What Is A Sink Flange?

Installing a sink correctly requires quite a few parts. Aside from the sink itself, you need a sink drain flange and plumbing parts, among other things. While you may not recognize the part based on its name, the sink flange is essential to your setup.

Perhaps you’re troubleshooting a leaking sink, and the guide you’re using says to check the sink flange. Or, maybe you’re following an installation manual, and it keeps referring to the sink flange. Either way, you’ll need to know what the flange is before the next steps in your project. 

What Is A Sink Flange On A Kitchen Sink?

Delta Faucet 72010-CZ Flange and Strainer, Kitchen Sink, Champagne Bronze

The flange on a kitchen sink can look quite different from the one you find on a bathroom sink. The flange is the part that connects the sink drain to the section of pipe beneath the sink, called the tailpiece. It’s made of metal and looks somewhat like a ring. 

It sits snugly around the drain like a collar and usually features a grid-like section covering the drain that looks similar to a strainer. When you run the faucet, this is what prevents the water from leaking out of the plughole. 

If the flange becomes damaged or loose, you might notice water damage in the cabinet underneath the sink. 

What Is A Bathroom Sink Flange?

Bathroom Sink Drain Replacement Parts, (Pop-up Drain Assembly) Include Chrome Plug and Flange - By PlumbUSA

Bathroom sink drain flanges do the same thing as those you’d find in a kitchen. However, since the drain set up in a bathroom sink is different from that in a kitchen, the drain flange looks a bit different. 

Generally, the flange is narrower and doesn’t have the netted strainer-like piece in the bottom, as the stopper has to fit into place. So, while the purpose is the same as a kitchen drain flange, a bathroom drain flange looks a bit different. 

The flange may feature threads on the bottom of it, where the other parts of the drain assembly connect beneath the sink. 

How Do You Replace A Sink Flange?

You’ll have to disconnect the drain assembly beneath the sink to replace a faulty sink flange or troubleshoot issues.
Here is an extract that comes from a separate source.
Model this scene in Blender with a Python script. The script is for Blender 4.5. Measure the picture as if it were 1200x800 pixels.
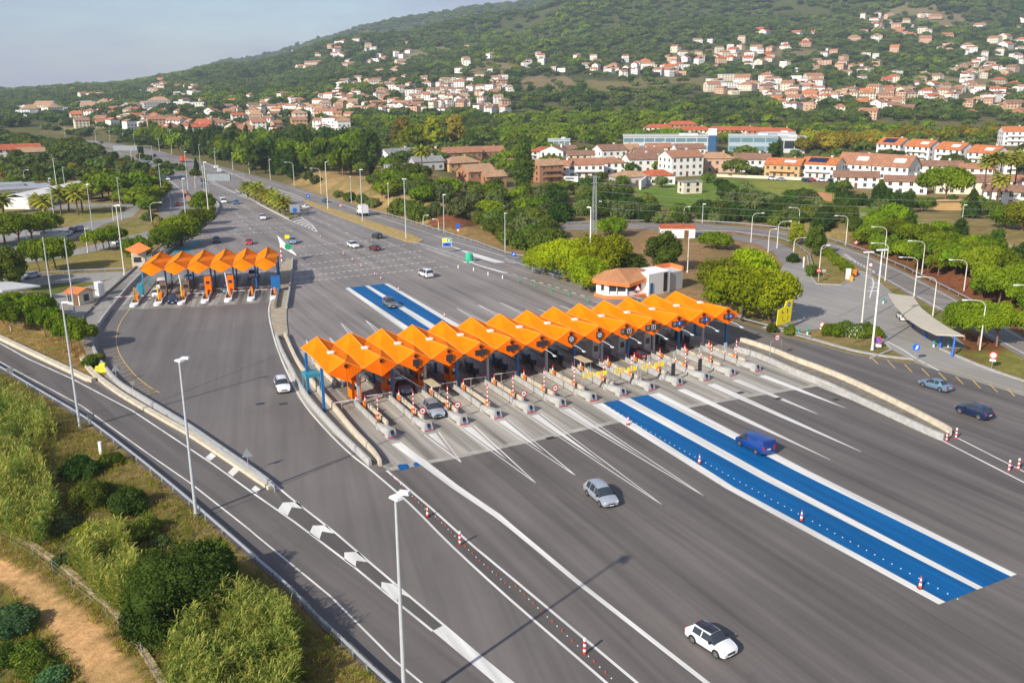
import bpy, bmesh, math, random
import numpy as np
from mathutils import Vector, Matrix
from mathutils.geometry import tessellate_polygon
for o in list(bpy.data.objects): bpy.data.objects.remove(o)
SC = bpy.context.scene
COL = SC.collection
rng = random.Random(11)
nrs = np.random.RandomState(5)

# ---------------------------------------------------------------- camera
CAMH = 41.0
FPX = 1072.0
_d = np.array([28.0, 3830.0, FPX]); _d /= np.linalg.norm(_d)
_up = -_d
_Y = np.array([0, 0, 1.0]) - _up*_up[2]; _Y /= np.linalg.norm(_Y)
_X = np.cross(_Y, _up)
cd = bpy.data.cameras.new('camera')
cam = bpy.data.objects.new('camera', cd)
COL.objects.link(cam)
cd.sensor_width = 36.0
cd.sensor_fit = 'HORIZONTAL'
cd.lens = 36.0*FPX/1200.0
cd.clip_start = 0.5
cd.clip_end = 30000
cam.matrix_world = Matrix(((_X[0], -_X[1], -_X[2], 0), (_Y[0], -_Y[1], -_Y[2], 0), (_up[0], -_up[1], -_up[2], CAMH), (0, 0, 0, 1)))
SC.camera = cam
# ---------------------------------------------------------------- light
SUN_EL = math.radians(31)
SUN_AZ = math.radians(50)          # shadows run towards +x +y at this angle from +x
to_sun = Vector((-math.cos(SUN_AZ)*math.cos(SUN_EL), -math.sin(SUN_AZ)*math.cos(SUN_EL), math.sin(SUN_EL)))
w = bpy.data.worlds.new('World'); SC.world = w; w.use_nodes = True
nt = w.node_tree; nt.nodes.clear()
wo = nt.nodes.new('ShaderNodeOutputWorld'); bg = nt.nodes.new('ShaderNodeBackground')
sky = nt.nodes.new('ShaderNodeTexSky'); sky.sky_type = 'NISHITA'; sky.sun_disc = False
sky.sun_elevation = SUN_EL
sky.sun_rotation = math.atan2(to_sun.x, to_sun.y)
sky.altitude = 100; sky.air_density = 1.0; sky.dust_density = 0.6; sky.ozone_density = 3.5
# thin high cloud mixed into the sky
tc = nt.nodes.new('ShaderNodeTexCoord'); mp = nt.nodes.new('ShaderNodeMapping'); mp.inputs['Scale'].default_value = (1.6, 1.6, 7)
nz = nt.nodes.new('ShaderNodeTexNoise'); nz.inputs['Scale'].default_value = 2.2; nz.inputs['Detail'].default_value = 6; nz.inputs['Roughness'].default_value = .55
cr = nt.nodes.new('ShaderNodeValToRGB'); cr.color_ramp.elements[0].position = .42; cr.color_ramp.elements[1].position = .66
cr.color_ramp.elements[0].color = (.28, .28, .28, 1); cr.color_ramp.elements[1].color = (.90, .90, .90, 1)
mx = nt.nodes.new('ShaderNodeMix'); mx.data_type = 'RGBA'; mx.inputs['B'].default_value = (2.9, 3.0, 4.2, 1)
L = nt.links.new
L(tc.outputs['Generated'], mp.inputs['Vector']); L(mp.outputs[0], nz.inputs['Vector']); L(nz.outputs['Fac'], cr.inputs[0])
L(cr.outputs[0], mx.inputs['Factor']); L(sky.outputs[0], mx.inputs['A']); L(mx.outputs['Result'], bg.inputs[0])
bg.inputs[1].default_value = 0.098
L(bg.outputs[0], wo.inputs[0])
sd = bpy.data.lights.new('sun', 'SUN'); sd.energy = 4.7; sd.angle = math.radians(.9); sd.color = (1.0, .93, .82)
so = bpy.data.objects.new('sun', sd); COL.objects.link(so)
so.rotation_euler = to_sun.to_track_quat('Z', 'Y').to_euler()
so.location = (0, 0, 300)
SC.view_settings.view_transform = 'Standard'; SC.view_settings.look = 'None'
SC.view_settings.exposure = 0.52; SC.view_settings.gamma = 1.0

# ---------------------------------------------------------------- helpers
def ray(px, py):
    c = np.array([px-600.0, py-400.0, FPX])
    return np.array([c.dot(_X), c.dot(_Y), c.dot(_up)])
def at(px, py, z=0.0):
    r = ray(px, py); t = (z-CAMH)/r[2]
    return (r[0]*t, r[1]*t, z)
def at2(px, py, z=0.0):
    p = at(px, py, z); return (p[0], p[1])
def hgt(base, top):
    """height above the base point of a vertical thing whose top shows at `top` (pixels)"""
    B = hit(*base); r = ray(*top)
    d = math.hypot(B[0], B[1]); h = math.hypot(r[0], r[1])
    return CAMH + r[2]*d/h - B[2]

def polydist(X, Y, pl):
    """distance to a polyline and the side (positive = left of its direction)"""
    best = np.full(np.shape(X), 1e9); side = np.zeros(np.shape(X))
    for (ax, ay), (bx, by) in zip(pl[:-1], pl[1:]):
        dx, dy = bx-ax, by-ay; l2 = dx*dx+dy*dy
        t = np.clip(((X-ax)*dx+(Y-ay)*dy)/l2, 0, 1)
        qx, qy = X-(ax+t*dx), Y-(ay+t*dy)
        dd = np.hypot(qx, qy)
        s = np.sign(dx*(Y-ay)-dy*(X-ax))
        m = dd < best
        best = np.where(m, dd, best); side = np.where(m, s, side)
    return best, side
def sstep(a, b, x):
    t = np.clip((x-a)/(b-a), 0, 1); return t*t*(3-2*t)

# terrain -----------------------------------------------------------
TU = np.array([-900, 0, 150, 300, 450, 600, 750, 1000, 1200, 2100.])
TD = np.array([0, 430, 700, 1000, 1400, 1900, 2500, 3900, 5600, 12000.])
YI = np.array([  # picture height the ground reaches per column (rows: distance 700..2500)
    [164, 144, 129, 118, 111], [163.5, 143, 126, 115, 106], [163, 141, 122, 108, 101.5], [160, 137, 112, 92, 75],
    [158, 130, 98, 68, 46], [157, 126, 88, 46, 18], [156, 125, 84, 36, -28], [155, 122, 82, 34, -34], [153, 120, 80, 30, -40],
    [153, 120, 80, 30, -30]], float)
TZ = np.zeros((len(TU), len(TD)))
for i in range(len(TU)):
    for j in range(5):
        TZ[i, j+2] = CAMH-(YI[i, j]-100+.0073*(TU[i]-600))*TD[j+2]/FPX
    yr = [112, 112, 104, 78, 42, 12, -26, -20, -20, 0][i]
    TZ[i, 7] = CAMH-(yr-100+.0073*(TU[i]-600))*TD[7]/FPX; TZ[i, 8] = TZ[i, 6]*.35; TZ[i, 9] = 0
TZ = np.maximum(TZ, 0)
def hash_noise(x, y, s, seed):
    x = x/s; y = y/s
    xi = np.floor(x); yi = np.floor(y); fx = x-xi; fy = y-yi
    fx = fx*fx*(3-2*fx); fy = fy*fy*(3-2*fy)
    def h(a, b):
        v = np.sin(a*127.1+b*311.7+seed*74.7)*43758.5453
        return v-np.floor(v)
    return (h(xi, yi)*(1-fx)+h(xi+1, yi)*fx)*(1-fy)+(h(xi, yi+1)*(1-fx)+h(xi+1, yi+1)*fx)*fy
RAILL = [(-260, 262), (-60, 397), (0, 434), (62, 471), (105, 497.5), (160, 540), (190, 565), (222, 592), (300, 660), (336, 692), (372, 729.5), (400, 756), (430, 785), (520, 868), (640, 990)]
ROADR = [(300, 207.5), (346, 219), (377, 229), (407, 238), (450, 251), (486, 262), (530, 276), (560, 285), (592, 297)]
RBANK = [(970, 281), (1010, 294), (1060, 315), (1112, 341), (1160, 366), (1200, 390), (1290, 440)]
RAILLw = [at2(*p) for p in RAILL]; ROADRw = [at2(*p) for p in ROADR]; RBANKw = [at2(*p) for p in RBANK]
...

Before you start, make sure you shut off the water supply to the sink you’re working on. 

Here’s what you’ll need:

  • Wrench (as required)
  • Silicone lubricant (as needed)
  • Putty knife

Generally, this involves unthreading the tailpiece beneath the sink. If the tailpiece is plastic, you can probably unthread it by hand. However, if the tailpiece is metal, it’ll probably take extra elbow grease to get the job done.

Once you unthread the tailpiece, unscrew the large nut fixing the drain flange in place. If it doesn’t budge, spray a generous coating of silicone lubricant over it before trying again. In scenarios where there’s rust holding it in place, try to tighten the nut before loosening it. This can help break the corrosion bond, allowing it to move freely. 

After removing the nut, push up the flange firmly from beneath the sink. Once it pops free, remove it from the drain. Then, scrape away the plumber’s putty from the sink drain before installing the replacement (or reinstalling the old one).

To replace a bathroom sink flange, the process is the same. However, you’ll have to remove the sink stopper before lifting the drain out. 

How Do You Install A Sink Flange?

Installing a sink flange is a straightforward process and should only take a few minutes. Here’s what you’ll need:

  • Drain assembly
  • Plumber’s putty
  • Pliers
  • Clean cloth

If you’re replacing an old drain flange, make sure you scrape away the old plumber’s putty before starting on the replacement. Once the area is clean, make a thin, long rope of plumber’s putty. Ensure it’s long enough to wrap around the drain hole. It should be about ¼-inch thick. 

Once you ensure the rope is long enough, set it into place around the drain hole. Press the new flange down firmly onto the hole. There’s some variation in how these flanges are secured in place, so refer to the manufacturer’s instructions for securing them. 

Generally, there’s a nut you have to screw on to tighten the nut in place, but it varies from one assembly to the next. If there is a nut to secure, start by tightening it with your hand. Tighten it with pliers to secure it in place, but don’t overtighten it, or you’ll strip the threads.

Before you move on, make sure the flange sits flat and snug against the bottom of the sink. Next, use a clean cloth to wipe away any excess plumber’s putty that oozed out from beneath the drain flange. 

After you finish cleaning up the excess putty, you can secure the bottom of the flange to the tailpiece beneath the sink. If you’re starting from scratch with new plumbing, follow the manufacturer’s instructions for attaching the tailpiece and subsequent plumbing.